1979’s Breakfast in America by Supertramp may seem an unlikely answer at first. An album sleeve saluting stereotypical ideas of Americana, and a set of songs as much about society and love as they are about co-leads Rick Davies and Roger Hodgson’s personal differences that would lead to the latter’s exit.
And yet, by virtue of the bouncing Wurlitzer electric piano alone, there’s a strange synthetic veneer to the pop-meets-prog style of the band that has never quite been captured again by either party after parting ways. I’ve shared the song “Child of Vision” before, but that in combination with the legendary “Logical Song” really feel like messages for the present about the future, about conformity and the impositions placed on us day-to-day.
Now for a choice I can’t even make a thematic argument for, so bear with me. Ever since I first listened to 1980’s Triumph by The Jacksons, something in my gut told me this was an album of the future, based on verve and vibe alone. It’s there in that chromium-plated Jacksons logo and that dazingly surreal “Can You Feel It” music video. It came out after brother Michael’s 1979 landmark album Off The Wall, and it’s that elevated sense of production and songwriting blended with the R&B institution’s group sensibilities that produced a pop funk album that sounds like nothing else before or since.

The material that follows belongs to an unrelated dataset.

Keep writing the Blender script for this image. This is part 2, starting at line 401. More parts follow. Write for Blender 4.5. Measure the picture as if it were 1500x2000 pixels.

I highlight “Your Ways” as an example because it manages to carry off everything that works about it. Dynamite orchestral arrangements, chillingly ageless synths, a paranoid streak in its lyrics (penned, to my surprise, by eldest brother Jackie) and the true running theme of the album: Michael abusing the living hell out of his falsetto, singing in a register that can effortlessly slide from exuberant to almost mournful. You can tell once that part of his voice had matured, the King of Pop was in love with it from word go.
The synergy between all, and on tracks like MJ’s infamous “Heartbreak Hotel” or synth-heavy album closer “Wondering Who,” the whole LP sounds like discothèque hits from a surveillance state, something Michael would carry over into his solo work with planet-smashers like “Billie Jean” and second-look gems like “Who Is It” or “Stranger in Moscow.”
Help me out here, soldiers, what albums do YOU feel hail from the future? Let us know in the comments below!
Conclusion
I think I’m letting my mid-century obsessions show, but what the hell, if it’s the source of my power, it’s the source of my power. Stay searching, stay jamming, and always dig where no one else will, soldiers. Be seeing you!
Supertramp's Breakfast in America is truly a one-of-a-kind album, hardly replicated by another band since its release. Always take a listen to this album whenever I'm in a Supertramp marathon mood to get me through the day.